NEW YORK — With Israel opposing a Russian push for a U.N. Security Council endorsement of the “road map” Middle East peace plan, the Bush administration is facing a tough choice between offending Israel or repudiating its own plan.
The Russian government last Thursday circulated a simple draft resolution in which the Security Council would endorse the peace initiative, which sets out steps to be taken by the Israeli government and the Palestinian Authority to achieve a lasting peace between two secure and independent states.
That plan was drafted by the so-called Quartet — the United States, Russia, United Nations and the European Union — and has been welcomed, at least in principle, by both parties. However, the Israelis and the Palestinians each say it is up to the other to take the first steps.
Israel is especially eager to keep its affairs out of the United Nations, which is numerically dominated by nations sympathetic to the Arab view of the Middle East.
The Russians say that a council resolution would emphasize the need to get the Israelis and the Palestinians again moving along the path outlined in the road map.
But the Americans, spurred in part by Israel’s resistance, are trying to keep the matter from the Security Council’s chambers.
They say they do not have a problem with the concept of the resolution, only the timing.
“Talk in New York is not helpful,” said a U.S. official yesterday, who acknowledged the general assessment that the peace process is stalled. “We still feel the Quartet is the best way to push these parties together to do more.”
Israeli Prime Minister Ariel Sharon flew to Moscow this weekend in an unsuccessful attempt to have President Vladimir Putin withdraw the initiative.

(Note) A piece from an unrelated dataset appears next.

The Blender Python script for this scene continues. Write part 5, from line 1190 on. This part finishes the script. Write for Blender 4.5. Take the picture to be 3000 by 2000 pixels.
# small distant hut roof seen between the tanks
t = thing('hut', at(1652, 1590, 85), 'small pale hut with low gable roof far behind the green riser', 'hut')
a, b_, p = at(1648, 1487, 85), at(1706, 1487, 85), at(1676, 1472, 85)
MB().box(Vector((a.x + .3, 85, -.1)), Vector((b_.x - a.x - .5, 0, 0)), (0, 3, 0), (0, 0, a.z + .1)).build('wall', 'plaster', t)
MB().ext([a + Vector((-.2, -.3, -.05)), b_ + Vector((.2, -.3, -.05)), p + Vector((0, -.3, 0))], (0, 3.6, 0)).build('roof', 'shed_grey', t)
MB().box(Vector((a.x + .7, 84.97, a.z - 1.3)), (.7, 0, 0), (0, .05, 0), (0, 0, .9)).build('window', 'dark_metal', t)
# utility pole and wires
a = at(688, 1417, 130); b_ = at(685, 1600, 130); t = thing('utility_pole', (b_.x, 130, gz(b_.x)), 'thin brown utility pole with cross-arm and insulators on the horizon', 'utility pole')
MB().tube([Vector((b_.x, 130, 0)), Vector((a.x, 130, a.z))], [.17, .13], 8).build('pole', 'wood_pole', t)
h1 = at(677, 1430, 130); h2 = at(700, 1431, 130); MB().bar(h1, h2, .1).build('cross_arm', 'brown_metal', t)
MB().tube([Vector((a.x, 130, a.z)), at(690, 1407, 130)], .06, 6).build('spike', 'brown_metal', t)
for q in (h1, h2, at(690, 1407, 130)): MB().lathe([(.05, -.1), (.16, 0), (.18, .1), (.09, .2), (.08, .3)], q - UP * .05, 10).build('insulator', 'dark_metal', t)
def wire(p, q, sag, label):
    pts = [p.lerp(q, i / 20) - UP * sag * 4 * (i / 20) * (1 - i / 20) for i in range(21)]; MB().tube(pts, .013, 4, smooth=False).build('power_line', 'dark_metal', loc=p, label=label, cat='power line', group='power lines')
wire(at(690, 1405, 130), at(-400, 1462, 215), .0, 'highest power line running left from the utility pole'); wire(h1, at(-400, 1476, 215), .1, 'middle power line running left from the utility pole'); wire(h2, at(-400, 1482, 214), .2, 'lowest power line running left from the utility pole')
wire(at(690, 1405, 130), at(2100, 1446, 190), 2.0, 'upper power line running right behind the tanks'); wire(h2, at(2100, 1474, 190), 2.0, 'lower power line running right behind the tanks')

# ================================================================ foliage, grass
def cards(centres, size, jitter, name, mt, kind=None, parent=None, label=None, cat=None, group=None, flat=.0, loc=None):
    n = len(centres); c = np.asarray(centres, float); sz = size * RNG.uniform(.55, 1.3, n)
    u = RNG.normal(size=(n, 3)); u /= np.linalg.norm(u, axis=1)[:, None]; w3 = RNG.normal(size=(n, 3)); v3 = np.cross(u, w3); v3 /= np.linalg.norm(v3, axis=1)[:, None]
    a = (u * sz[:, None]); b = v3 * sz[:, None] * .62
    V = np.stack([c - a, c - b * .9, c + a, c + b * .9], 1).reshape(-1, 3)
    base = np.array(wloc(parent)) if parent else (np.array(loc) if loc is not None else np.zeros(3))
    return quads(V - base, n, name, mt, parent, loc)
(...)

“Russia is going to take a more active part, as far as it is possible on our side, in the process of resolving the Middle East issue,” Mr. Putin told reporters in Moscow.
His foreign minister, Igor Ivanov, added, “there is no alternative to the road map.”
The blueprint calls for both sides to take confidence-building measures, including an end to Israeli settlement activity and a withdrawal of its army from Palestinian-administered lands.
The Palestinians are to crack down on terrorists.
Israel has registered a dozen reservations to the document, under which the Palestinians could have their own state by 2005.